Sembra una storia da film. E la troupe della tv sportiva Espn mica per niente riprende Dewey mentre affronta, stile Rocky, i 72 gradini del Philadelphia Musuem of Art. Ma per l’ex carcerato non si tratterà  certo di intraprendere una carriera che a 52 anni sembrerebbe impossibile anche al Rocky vero: «Salirò sul ring per dare il 100 per cento di me stesso» dice al New York Times «e poi stop. È il mio modo di dimostrare al mondo che non devi arrenderti mai». Dove l’avrà  trovata tutta quella forza che adesso scarica nei suoi pugni?
Dewey aveva 18 anni e una vita già  troppo turbolenta alle spalle quando fu accusato di quel delitto orribile. Anzi da bestia. Perché come altro definireste un ragazzino che lega col filo elettrico e ammazza a coltellate una vecchietta di 92 anni per portarle via gli spiccioli vinti al Bingo? Ad accusarlo sono due fratelli che hanno venduto l’anima al diavolo, cioè al giudice, e che lo incastrano in cambio di un patto che li farà  uscire di galera: facendo entrare lui. E d’altronde Dewey sembra avere l’identikit del killer perfetto. Due fratelli morti accoltellati, un terzo ucciso dall’Aids, lui stesso teppista dalla fedina penale lunga così. C’è solo un piccolo particolare: l’assassino non è lui.
In prigione quell’avanzo di strada si trasforma. Prende il diploma. Prende addirittura una laurea col New York Theological Seminary. Ma la religione che gli ruggisce forte dentro è un’altra. Dewey imbraccia i guantoni e scarica la sua rabbia in un posto che si chiama “La casa della morte”: è qui che Sing Sing giustiziava sulla sedia elettrica i suoi ospiti quando New York si divertiva ancora con la pena di morte.
Intanto il suo caso si riapre. Sul coltello che ha ucciso la vecchietta spuntano le impronte digitali di un altro tizio: già  beccato per un delitto simile. Stavolta è a lui che propongono un patto per salvare la faccia del tribunale: confessa e sarai libero.
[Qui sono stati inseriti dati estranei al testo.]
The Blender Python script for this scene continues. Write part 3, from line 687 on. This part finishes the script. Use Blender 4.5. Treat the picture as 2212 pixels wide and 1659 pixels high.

Lui rifiuta: esco da qui da uomo libero oppure con i piedi davanti. Passano gli anni e la sua storia arriva alle orecchie dell’Innocence Project. E’ un gruppo che s’è fatto carico di rivedere le decisioni più controverse di un sistema giudiziario in cui più sei disgraziato e meno conti. Gli avvocati-detective scoprono che il capo della polizia aveva occultato per un quarto di secolo le prove che scagionavano l’ex ragazzo. Che intanto è diventato vecchio.
Il resto è storia di questi giorni. Una tv sportiva lo scopre in una palestra di Newburgh, New York, dove Dewey coltiva quella passione che l’ha tenuto vivo in carcere, e decide di finanziargli il sogno, assegnandogli il Premio Coraggio dedicato ad Arthur Ashe, il primo tennista nero a vincere un Grande Slam. E sabato sera, a Los Angeles, l’uomo condannato per un delitto mai commesso svelerà  al mondo che risorgere si può. Come finirà ? Dewey la sua partita l’ha già  vinta. Con la pubblicità  del match, dice, aprirà  una scuola di boxe per redimere i teppistelli come lui: quelli che non ci stanno a farsi mettere alle corde dalla vita.